Gathered atop the tree festooned knoll as the bride and bridegroom took their wedding vows was a happy mixture of Irish and American folk, many of them musicians who has travelled to New York for the occasion. Athy man, Tommy English was marrying his partner Karla and traditional Irish music was the link which brought so many together to celebrate with bodhran player Tommy. 

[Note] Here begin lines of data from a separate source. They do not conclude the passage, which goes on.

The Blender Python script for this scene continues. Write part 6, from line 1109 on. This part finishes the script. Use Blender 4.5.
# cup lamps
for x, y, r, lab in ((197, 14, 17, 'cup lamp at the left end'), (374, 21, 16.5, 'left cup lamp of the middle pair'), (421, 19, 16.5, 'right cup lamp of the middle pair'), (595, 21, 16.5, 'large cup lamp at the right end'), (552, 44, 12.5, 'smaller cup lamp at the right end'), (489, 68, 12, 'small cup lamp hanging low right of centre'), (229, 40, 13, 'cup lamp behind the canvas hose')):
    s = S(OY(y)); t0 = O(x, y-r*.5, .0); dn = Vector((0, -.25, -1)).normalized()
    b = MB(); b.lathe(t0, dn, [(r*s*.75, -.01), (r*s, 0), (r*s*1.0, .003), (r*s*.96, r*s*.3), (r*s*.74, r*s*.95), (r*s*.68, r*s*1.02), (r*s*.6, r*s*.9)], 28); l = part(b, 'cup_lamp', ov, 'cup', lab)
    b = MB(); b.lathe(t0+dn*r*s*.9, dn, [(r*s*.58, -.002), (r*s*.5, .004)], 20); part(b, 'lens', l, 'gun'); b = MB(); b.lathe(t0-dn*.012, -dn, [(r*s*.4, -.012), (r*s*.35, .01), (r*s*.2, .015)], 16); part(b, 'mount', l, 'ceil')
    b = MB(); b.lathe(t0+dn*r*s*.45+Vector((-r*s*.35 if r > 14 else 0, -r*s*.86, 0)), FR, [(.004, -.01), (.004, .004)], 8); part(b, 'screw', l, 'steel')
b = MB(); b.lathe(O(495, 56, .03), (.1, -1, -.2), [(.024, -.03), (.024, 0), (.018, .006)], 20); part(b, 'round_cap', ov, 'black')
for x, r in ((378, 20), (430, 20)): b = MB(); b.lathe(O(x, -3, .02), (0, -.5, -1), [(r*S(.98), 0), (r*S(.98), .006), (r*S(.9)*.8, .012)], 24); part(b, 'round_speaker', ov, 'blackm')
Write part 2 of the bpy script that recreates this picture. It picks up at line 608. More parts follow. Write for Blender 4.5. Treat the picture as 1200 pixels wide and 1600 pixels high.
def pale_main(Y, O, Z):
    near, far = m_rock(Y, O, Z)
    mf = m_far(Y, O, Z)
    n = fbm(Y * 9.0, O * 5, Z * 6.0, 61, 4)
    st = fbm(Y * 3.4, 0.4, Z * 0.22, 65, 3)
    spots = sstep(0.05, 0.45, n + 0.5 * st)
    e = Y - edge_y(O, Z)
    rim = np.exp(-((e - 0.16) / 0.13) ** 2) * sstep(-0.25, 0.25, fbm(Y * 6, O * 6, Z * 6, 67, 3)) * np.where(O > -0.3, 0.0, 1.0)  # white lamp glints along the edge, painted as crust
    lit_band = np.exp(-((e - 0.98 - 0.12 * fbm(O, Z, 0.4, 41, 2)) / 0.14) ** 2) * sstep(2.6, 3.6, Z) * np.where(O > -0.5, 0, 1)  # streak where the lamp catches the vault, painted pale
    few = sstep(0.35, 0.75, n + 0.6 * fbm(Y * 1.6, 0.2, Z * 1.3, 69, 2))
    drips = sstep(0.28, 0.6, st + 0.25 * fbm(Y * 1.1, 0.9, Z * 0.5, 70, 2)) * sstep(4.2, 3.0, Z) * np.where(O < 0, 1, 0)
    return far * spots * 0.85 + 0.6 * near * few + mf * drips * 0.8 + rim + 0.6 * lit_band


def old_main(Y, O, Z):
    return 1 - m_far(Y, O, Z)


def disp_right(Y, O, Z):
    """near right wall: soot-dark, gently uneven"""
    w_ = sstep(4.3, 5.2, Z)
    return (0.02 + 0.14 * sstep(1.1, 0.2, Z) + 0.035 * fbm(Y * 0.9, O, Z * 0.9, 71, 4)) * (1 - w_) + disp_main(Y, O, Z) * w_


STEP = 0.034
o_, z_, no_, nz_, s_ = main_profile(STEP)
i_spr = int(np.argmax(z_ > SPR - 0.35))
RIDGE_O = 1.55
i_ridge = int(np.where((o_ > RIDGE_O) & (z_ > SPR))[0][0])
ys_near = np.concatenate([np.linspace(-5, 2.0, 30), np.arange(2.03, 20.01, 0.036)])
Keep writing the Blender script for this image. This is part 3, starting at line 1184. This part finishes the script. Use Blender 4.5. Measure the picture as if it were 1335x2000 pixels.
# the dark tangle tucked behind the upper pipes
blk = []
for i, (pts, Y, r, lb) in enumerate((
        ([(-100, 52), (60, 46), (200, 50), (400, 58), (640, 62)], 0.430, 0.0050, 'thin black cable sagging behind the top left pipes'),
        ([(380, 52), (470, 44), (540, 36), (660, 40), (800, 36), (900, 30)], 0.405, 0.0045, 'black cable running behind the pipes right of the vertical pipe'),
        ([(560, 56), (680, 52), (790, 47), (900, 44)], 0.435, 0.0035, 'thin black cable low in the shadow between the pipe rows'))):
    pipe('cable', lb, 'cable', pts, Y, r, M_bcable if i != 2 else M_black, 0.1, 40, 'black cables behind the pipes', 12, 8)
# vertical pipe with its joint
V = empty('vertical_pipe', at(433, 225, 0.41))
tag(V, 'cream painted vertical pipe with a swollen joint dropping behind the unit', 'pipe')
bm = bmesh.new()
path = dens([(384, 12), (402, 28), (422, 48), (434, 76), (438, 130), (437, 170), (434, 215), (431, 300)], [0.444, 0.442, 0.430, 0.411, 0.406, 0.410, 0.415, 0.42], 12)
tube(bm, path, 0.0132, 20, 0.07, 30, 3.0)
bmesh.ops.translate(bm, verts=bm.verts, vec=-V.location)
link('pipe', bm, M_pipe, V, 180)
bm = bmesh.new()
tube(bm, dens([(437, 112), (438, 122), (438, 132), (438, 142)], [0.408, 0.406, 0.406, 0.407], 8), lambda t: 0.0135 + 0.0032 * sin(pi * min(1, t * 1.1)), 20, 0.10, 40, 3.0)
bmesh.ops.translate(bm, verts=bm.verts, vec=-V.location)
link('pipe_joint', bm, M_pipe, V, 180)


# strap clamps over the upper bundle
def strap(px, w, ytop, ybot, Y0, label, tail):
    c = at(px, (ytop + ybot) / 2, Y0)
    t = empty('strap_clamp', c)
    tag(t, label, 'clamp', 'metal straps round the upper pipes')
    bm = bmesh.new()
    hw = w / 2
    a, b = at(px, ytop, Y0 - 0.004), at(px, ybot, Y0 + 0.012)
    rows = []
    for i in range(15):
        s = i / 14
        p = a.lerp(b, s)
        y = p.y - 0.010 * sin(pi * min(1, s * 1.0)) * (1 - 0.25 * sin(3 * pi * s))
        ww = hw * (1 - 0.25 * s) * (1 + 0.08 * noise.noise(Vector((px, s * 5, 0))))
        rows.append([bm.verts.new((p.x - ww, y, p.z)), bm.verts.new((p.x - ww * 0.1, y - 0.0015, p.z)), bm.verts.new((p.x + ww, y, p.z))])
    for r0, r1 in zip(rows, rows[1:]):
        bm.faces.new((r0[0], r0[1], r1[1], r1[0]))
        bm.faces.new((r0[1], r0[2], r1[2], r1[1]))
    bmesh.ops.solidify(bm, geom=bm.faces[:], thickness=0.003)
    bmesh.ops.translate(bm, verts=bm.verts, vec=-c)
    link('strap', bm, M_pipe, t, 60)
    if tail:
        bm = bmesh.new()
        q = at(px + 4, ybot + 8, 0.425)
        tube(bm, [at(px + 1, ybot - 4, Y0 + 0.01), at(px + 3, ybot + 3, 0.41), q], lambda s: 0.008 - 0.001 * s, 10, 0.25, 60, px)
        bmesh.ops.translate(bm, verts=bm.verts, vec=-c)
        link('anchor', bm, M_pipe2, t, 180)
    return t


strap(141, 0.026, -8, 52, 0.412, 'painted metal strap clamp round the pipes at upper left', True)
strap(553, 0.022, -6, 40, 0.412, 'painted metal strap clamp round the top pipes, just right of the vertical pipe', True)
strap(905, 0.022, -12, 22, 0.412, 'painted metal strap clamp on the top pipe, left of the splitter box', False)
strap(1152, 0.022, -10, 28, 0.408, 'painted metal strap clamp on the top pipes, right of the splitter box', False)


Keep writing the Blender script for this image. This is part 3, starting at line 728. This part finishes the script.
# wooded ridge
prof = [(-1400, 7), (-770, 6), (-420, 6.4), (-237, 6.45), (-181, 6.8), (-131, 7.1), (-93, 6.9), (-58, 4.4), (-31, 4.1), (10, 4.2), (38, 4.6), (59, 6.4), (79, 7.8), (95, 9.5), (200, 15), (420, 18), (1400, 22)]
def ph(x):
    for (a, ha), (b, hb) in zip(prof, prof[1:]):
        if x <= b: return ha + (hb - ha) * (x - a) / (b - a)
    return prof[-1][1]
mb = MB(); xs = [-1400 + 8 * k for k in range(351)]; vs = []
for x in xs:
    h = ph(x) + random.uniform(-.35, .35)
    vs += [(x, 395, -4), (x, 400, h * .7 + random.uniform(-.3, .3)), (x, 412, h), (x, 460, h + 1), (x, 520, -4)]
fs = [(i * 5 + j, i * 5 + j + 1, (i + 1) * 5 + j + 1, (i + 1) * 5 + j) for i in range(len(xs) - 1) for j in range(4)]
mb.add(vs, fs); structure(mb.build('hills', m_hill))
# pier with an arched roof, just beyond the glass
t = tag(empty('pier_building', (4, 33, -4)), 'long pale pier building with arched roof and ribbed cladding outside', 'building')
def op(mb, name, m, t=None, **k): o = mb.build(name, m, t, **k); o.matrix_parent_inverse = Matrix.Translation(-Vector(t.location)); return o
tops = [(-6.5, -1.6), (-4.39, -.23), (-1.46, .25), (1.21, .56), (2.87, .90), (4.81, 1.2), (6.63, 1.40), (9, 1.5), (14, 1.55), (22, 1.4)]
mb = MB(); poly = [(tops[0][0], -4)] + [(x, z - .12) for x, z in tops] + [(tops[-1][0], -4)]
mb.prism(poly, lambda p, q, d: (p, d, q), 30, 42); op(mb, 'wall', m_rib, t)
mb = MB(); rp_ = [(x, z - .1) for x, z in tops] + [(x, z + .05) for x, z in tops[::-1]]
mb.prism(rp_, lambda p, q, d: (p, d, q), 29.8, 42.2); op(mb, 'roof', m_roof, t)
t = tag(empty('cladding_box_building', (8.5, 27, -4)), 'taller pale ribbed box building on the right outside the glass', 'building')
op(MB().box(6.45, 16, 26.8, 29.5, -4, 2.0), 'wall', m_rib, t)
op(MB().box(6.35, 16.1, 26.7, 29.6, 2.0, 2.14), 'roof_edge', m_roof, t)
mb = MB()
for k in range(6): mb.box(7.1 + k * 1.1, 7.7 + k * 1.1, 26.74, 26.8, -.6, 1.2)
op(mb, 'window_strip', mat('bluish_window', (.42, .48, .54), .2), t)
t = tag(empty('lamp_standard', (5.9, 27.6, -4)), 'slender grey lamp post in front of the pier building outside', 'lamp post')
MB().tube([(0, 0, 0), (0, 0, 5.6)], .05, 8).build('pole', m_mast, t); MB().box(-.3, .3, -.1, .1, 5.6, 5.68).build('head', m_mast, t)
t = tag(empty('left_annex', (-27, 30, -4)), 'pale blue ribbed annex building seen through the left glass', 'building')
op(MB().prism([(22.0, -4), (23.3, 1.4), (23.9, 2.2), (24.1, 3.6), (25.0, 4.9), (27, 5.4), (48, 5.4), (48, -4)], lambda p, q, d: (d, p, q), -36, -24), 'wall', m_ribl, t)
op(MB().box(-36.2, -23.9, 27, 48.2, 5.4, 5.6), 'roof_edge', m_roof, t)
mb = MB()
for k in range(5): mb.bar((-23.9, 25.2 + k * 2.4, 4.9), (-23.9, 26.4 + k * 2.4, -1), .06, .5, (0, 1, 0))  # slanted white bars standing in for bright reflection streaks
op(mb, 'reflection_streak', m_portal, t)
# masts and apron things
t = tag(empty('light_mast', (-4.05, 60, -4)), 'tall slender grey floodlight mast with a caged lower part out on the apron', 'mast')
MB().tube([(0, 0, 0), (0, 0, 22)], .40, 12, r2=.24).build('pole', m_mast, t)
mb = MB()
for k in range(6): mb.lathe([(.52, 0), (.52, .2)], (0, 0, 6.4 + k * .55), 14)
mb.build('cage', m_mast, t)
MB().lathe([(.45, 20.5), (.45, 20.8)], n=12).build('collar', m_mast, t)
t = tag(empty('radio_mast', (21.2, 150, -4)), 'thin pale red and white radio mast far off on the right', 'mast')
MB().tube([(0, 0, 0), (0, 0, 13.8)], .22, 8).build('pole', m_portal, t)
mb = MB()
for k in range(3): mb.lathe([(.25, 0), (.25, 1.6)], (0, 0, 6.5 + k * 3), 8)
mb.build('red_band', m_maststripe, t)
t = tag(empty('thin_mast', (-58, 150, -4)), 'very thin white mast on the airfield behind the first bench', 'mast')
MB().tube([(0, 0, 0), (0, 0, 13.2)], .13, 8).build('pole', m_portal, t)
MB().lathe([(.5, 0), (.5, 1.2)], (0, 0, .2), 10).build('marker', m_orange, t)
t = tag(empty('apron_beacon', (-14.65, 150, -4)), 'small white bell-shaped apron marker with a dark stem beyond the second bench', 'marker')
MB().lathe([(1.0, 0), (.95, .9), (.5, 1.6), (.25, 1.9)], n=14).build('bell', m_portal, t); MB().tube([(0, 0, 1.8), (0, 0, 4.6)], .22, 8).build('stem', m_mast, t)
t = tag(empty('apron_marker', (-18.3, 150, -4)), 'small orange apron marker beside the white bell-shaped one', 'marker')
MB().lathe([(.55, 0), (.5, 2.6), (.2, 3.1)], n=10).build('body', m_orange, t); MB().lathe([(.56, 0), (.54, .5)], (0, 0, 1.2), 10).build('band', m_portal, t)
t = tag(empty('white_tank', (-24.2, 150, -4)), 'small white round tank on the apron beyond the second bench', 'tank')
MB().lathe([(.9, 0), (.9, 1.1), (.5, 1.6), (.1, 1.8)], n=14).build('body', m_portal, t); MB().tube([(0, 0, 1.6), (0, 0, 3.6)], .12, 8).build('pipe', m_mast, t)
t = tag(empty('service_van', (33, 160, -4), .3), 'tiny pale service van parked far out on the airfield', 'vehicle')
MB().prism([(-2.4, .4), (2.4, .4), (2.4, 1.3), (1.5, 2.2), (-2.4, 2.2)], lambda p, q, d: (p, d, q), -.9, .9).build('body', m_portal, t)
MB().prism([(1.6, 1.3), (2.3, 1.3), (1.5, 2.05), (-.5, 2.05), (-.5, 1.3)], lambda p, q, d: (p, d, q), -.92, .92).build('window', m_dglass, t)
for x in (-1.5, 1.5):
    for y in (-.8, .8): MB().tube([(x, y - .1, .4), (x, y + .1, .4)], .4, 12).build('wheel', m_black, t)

The evening before, many had joined in an entertaining music session in Paddy Reilly’s on 29th Street and Second Avenue where American and Irish exponents of traditional Irish music came together in a happy fusion of talents. Fiddle players Tony deMarco, Dana Lynn, Lisa Gudkil, and Marie Kelly showed quite an enormous aptitude for the Irish style of playing.  The fact that one was Chinese and the others American presented no difficulty as they joined Irish born musicians Killian Vallalley, Tony Daveran, Harry Wilder and Seamus McEneaney, to name but a few, in a session of reels and jigs of dazzling variation.  DeMarco who like Tommy English is a regular player at Thursday night sessions in Reilly’s is regarded as one of the most competent exponents of the Sligo style of fiddle playing which was popularised by the legendary Michael Coleman.  Another man who graced the session with his musical and vocal talents was Athy man Dave Donoghue whom I had only previously heard on his recently issued CD.  It was a most enjoyable session and even as the traffic careered down Second Avenue just a few yards away, it was easy to feel transported back to the Irish countryside and to a time when traditional music was an important part of Irish life.

While I was in New York, I took the opportunity of visiting a few places, some of which, but not all, have connections with this country. One such place was the Church of St. Mary the Virgin on 46th Street near to Broadway.  The Church founded in 1868 is part of the Episcopialian Church and as such a member of the world wide Anglican Communion of Churches.  You can imagine my surprise when viewing this fine church which in layman’s terms is a “protestant church” to find that it mirrored in every way what you would expect to find in the average Catholic Parish Church.  Stations of the Cross adorned the walls of the side aisles on either side of confession boxes.  This must have been the “highest” of high churches I have ever seen and given the closeness of its date of foundation to the Oxford movement in England, it prompted questions for which, unfortunately, I wasn’t able to get answers.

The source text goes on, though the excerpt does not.